# [Supplied records]
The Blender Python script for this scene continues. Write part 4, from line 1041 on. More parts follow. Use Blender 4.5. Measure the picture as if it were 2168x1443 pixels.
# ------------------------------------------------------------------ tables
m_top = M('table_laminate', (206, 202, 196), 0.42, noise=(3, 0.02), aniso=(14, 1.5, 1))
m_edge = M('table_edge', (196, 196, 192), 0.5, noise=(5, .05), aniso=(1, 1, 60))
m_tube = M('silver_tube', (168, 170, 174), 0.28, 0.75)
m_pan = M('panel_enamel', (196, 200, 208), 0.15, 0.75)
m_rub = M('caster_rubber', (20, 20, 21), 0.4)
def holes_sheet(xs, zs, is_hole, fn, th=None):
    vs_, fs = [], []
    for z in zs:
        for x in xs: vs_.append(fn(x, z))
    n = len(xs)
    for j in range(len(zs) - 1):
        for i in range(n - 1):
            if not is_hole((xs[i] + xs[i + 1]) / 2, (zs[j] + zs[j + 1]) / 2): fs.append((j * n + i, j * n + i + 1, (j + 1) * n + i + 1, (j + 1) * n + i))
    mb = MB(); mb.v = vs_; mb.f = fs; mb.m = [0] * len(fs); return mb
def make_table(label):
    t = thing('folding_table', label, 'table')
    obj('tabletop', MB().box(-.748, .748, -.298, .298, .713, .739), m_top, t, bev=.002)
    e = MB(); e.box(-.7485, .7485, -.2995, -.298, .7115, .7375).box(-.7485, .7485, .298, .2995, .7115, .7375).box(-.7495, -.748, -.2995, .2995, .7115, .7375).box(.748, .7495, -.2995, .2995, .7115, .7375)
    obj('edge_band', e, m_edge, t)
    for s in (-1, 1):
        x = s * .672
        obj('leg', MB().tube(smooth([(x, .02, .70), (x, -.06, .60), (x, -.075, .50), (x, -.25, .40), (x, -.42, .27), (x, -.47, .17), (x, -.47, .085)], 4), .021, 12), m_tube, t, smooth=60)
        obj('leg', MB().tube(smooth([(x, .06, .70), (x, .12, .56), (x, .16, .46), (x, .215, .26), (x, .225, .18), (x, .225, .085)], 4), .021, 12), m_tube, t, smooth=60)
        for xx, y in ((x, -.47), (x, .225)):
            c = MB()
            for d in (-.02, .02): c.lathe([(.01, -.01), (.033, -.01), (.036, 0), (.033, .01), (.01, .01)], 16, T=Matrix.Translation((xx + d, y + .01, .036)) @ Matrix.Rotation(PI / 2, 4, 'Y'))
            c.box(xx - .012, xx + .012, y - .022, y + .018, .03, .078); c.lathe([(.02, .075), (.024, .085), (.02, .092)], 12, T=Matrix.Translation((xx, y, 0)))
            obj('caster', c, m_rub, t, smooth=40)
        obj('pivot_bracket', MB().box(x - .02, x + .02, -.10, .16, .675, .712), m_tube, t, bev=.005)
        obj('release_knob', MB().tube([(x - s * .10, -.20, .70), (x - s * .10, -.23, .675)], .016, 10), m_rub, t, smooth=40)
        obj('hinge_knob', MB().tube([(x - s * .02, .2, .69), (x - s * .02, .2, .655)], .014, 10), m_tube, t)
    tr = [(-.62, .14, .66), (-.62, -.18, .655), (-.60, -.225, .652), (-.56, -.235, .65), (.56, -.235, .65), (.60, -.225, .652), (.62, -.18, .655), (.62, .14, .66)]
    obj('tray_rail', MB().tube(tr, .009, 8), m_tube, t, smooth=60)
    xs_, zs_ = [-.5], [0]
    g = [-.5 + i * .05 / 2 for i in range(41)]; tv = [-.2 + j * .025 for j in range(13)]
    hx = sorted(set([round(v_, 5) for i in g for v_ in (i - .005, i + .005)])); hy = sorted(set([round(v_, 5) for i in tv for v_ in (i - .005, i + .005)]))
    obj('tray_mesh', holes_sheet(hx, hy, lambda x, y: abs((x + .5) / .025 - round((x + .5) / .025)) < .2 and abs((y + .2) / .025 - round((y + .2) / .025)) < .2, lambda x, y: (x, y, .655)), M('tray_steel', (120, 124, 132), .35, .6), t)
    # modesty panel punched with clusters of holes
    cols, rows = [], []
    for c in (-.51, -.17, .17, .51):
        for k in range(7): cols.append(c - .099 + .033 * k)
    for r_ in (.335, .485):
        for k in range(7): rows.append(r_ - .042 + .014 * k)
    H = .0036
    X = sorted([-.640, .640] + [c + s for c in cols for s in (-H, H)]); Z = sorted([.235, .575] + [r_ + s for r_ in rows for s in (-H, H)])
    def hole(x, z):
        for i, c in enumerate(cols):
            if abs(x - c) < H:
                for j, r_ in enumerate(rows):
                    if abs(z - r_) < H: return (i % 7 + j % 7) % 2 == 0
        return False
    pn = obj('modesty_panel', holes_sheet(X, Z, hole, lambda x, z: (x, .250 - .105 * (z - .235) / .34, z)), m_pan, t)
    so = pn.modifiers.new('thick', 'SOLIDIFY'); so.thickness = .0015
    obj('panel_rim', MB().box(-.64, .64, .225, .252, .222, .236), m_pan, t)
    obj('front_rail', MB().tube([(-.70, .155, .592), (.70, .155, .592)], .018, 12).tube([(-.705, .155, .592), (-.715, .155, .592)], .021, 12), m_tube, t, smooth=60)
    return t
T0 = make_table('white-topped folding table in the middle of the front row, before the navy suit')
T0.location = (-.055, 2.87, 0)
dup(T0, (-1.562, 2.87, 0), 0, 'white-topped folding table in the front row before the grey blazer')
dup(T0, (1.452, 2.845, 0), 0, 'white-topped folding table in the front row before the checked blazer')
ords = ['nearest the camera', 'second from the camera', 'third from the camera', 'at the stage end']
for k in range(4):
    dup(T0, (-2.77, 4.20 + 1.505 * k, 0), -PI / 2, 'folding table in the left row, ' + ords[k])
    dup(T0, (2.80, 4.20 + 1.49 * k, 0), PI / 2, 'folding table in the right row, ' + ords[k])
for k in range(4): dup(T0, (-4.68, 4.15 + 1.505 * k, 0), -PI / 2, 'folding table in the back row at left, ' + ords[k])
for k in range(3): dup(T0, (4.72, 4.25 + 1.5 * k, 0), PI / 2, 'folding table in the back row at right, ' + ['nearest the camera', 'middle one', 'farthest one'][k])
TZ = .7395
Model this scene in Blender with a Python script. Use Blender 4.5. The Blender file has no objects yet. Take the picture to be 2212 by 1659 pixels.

# [Directions]
Repeat each of the entries above precisely as given.

# [Output of the task]
The Blender Python script for this scene continues. Write part 4, from line 1041 on. More parts follow. Use Blender 4.5. Measure the picture as if it were 2168x1443 pixels.
# ------------------------------------------------------------------ tables
m_top = M('table_laminate', (206, 202, 196), 0.42, noise=(3, 0.02), aniso=(14, 1.5, 1))
m_edge = M('table_edge', (196, 196, 192), 0.5, noise=(5, .05), aniso=(1, 1, 60))
m_tube = M('silver_tube', (168, 170, 174), 0.28, 0.75)
m_pan = M('panel_enamel', (196, 200, 208), 0.15, 0.75)
m_rub = M('caster_rubber', (20, 20, 21), 0.4)
def holes_sheet(xs, zs, is_hole, fn, th=None):
    vs_, fs = [], []
    for z in zs:
        for x in xs: vs_.append(fn(x, z))
    n = len(xs)
    for j in range(len(zs) - 1):
        for i in range(n - 1):
            if not is_hole((xs[i] + xs[i + 1]) / 2, (zs[j] + zs[j + 1]) / 2): fs.append((j * n + i, j * n + i + 1, (j + 1) * n + i + 1, (j + 1) * n + i))
    mb = MB(); mb.v = vs_; mb.f = fs; mb.m = [0] * len(fs); return mb
def make_table(label):
    t = thing('folding_table', label, 'table')
    obj('tabletop', MB().box(-.748, .748, -.298, .298, .713, .739), m_top, t, bev=.002)
    e = MB(); e.box(-.7485, .7485, -.2995, -.298, .7115, .7375).box(-.7485, .7485, .298, .2995, .7115, .7375).box(-.7495, -.748, -.2995, .2995, .7115, .7375).box(.748, .7495, -.2995, .2995, .7115, .7375)
    obj('edge_band', e, m_edge, t)
    for s in (-1, 1):
        x = s * .672
        obj('leg', MB().tube(smooth([(x, .02, .70), (x, -.06, .60), (x, -.075, .50), (x, -.25, .40), (x, -.42, .27), (x, -.47, .17), (x, -.47, .085)], 4), .021, 12), m_tube, t, smooth=60)
        obj('leg', MB().tube(smooth([(x, .06, .70), (x, .12, .56), (x, .16, .46), (x, .215, .26), (x, .225, .18), (x, .225, .085)], 4), .021, 12), m_tube, t, smooth=60)
        for xx, y in ((x, -.47), (x, .225)):
            c = MB()
            for d in (-.02, .02): c.lathe([(.01, -.01), (.033, -.01), (.036, 0), (.033, .01), (.01, .01)], 16, T=Matrix.Translation((xx + d, y + .01, .036)) @ Matrix.Rotation(PI / 2, 4, 'Y'))
            c.box(xx - .012, xx + .012, y - .022, y + .018, .03, .078); c.lathe([(.02, .075), (.024, .085), (.02, .092)], 12, T=Matrix.Translation((xx, y, 0)))
            obj('caster', c, m_rub, t, smooth=40)
        obj('pivot_bracket', MB().box(x - .02, x + .02, -.10, .16, .675, .712), m_tube, t, bev=.005)
        obj('release_knob', MB().tube([(x - s * .10, -.20, .70), (x - s * .10, -.23, .675)], .016, 10), m_rub, t, smooth=40)
        obj('hinge_knob', MB().tube([(x - s * .02, .2, .69), (x - s * .02, .2, .655)], .014, 10), m_tube, t)
    tr = [(-.62, .14, .66), (-.62, -.18, .655), (-.60, -.225, .652), (-.56, -.235, .65), (.56, -.235, .65), (.60, -.225, .652), (.62, -.18, .655), (.62, .14, .66)]
    obj('tray_rail', MB().tube(tr, .009, 8), m_tube, t, smooth=60)
    xs_, zs_ = [-.5], [0]
    g = [-.5 + i * .05 / 2 for i in range(41)]; tv = [-.2 + j * .025 for j in range(13)]
    hx = sorted(set([round(v_, 5) for i in g for v_ in (i - .005, i + .005)])); hy = sorted(set([round(v_, 5) for i in tv for v_ in (i - .005, i + .005)]))
    obj('tray_mesh', holes_sheet(hx, hy, lambda x, y: abs((x + .5) / .025 - round((x + .5) / .025)) < .2 and abs((y + .2) / .025 - round((y + .2) / .025)) < .2, lambda x, y: (x, y, .655)), M('tray_steel', (120, 124, 132), .35, .6), t)
    # modesty panel punched with clusters of holes
    cols, rows = [], []
    for c in (-.51, -.17, .17, .51):
        for k in range(7): cols.append(c - .099 + .033 * k)
    for r_ in (.335, .485):
        for k in range(7): rows.append(r_ - .042 + .014 * k)
    H = .0036
    X = sorted([-.640, .640] + [c + s for c in cols for s in (-H, H)]); Z = sorted([.235, .575] + [r_ + s for r_ in rows for s in (-H, H)])
    def hole(x, z):
        for i, c in enumerate(cols):
            if abs(x - c) < H:
                for j, r_ in enumerate(rows):
                    if abs(z - r_) < H: return (i % 7 + j % 7) % 2 == 0
        return False
    pn = obj('modesty_panel', holes_sheet(X, Z, hole, lambda x, z: (x, .250 - .105 * (z - .235) / .34, z)), m_pan, t)
    so = pn.modifiers.new('thick', 'SOLIDIFY'); so.thickness = .0015
    obj('panel_rim', MB().box(-.64, .64, .225, .252, .222, .236), m_pan, t)
    obj('front_rail', MB().tube([(-.70, .155, .592), (.70, .155, .592)], .018, 12).tube([(-.705, .155, .592), (-.715, .155, .592)], .021, 12), m_tube, t, smooth=60)
    return t
T0 = make_table('white-topped folding table in the middle of the front row, before the navy suit')
T0.location = (-.055, 2.87, 0)
dup(T0, (-1.562, 2.87, 0), 0, 'white-topped folding table in the front row before the grey blazer')
dup(T0, (1.452, 2.845, 0), 0, 'white-topped folding table in the front row before the checked blazer')
ords = ['nearest the camera', 'second from the camera', 'third from the camera', 'at the stage end']
for k in range(4):
    dup(T0, (-2.77, 4.20 + 1.505 * k, 0), -PI / 2, 'folding table in the left row, ' + ords[k])
    dup(T0, (2.80, 4.20 + 1.49 * k, 0), PI / 2, 'folding table in the right row, ' + ords[k])
for k in range(4): dup(T0, (-4.68, 4.15 + 1.505 * k, 0), -PI / 2, 'folding table in the back row at left, ' + ords[k])
for k in range(3): dup(T0, (4.72, 4.25 + 1.5 * k, 0), PI / 2, 'folding table in the back row at right, ' + ['nearest the camera', 'middle one', 'farthest one'][k])
TZ = .7395
Model this scene in Blender with a Python script. Use Blender 4.5. The Blender file has no objects yet. Take the picture to be 2212 by 1659 pixels.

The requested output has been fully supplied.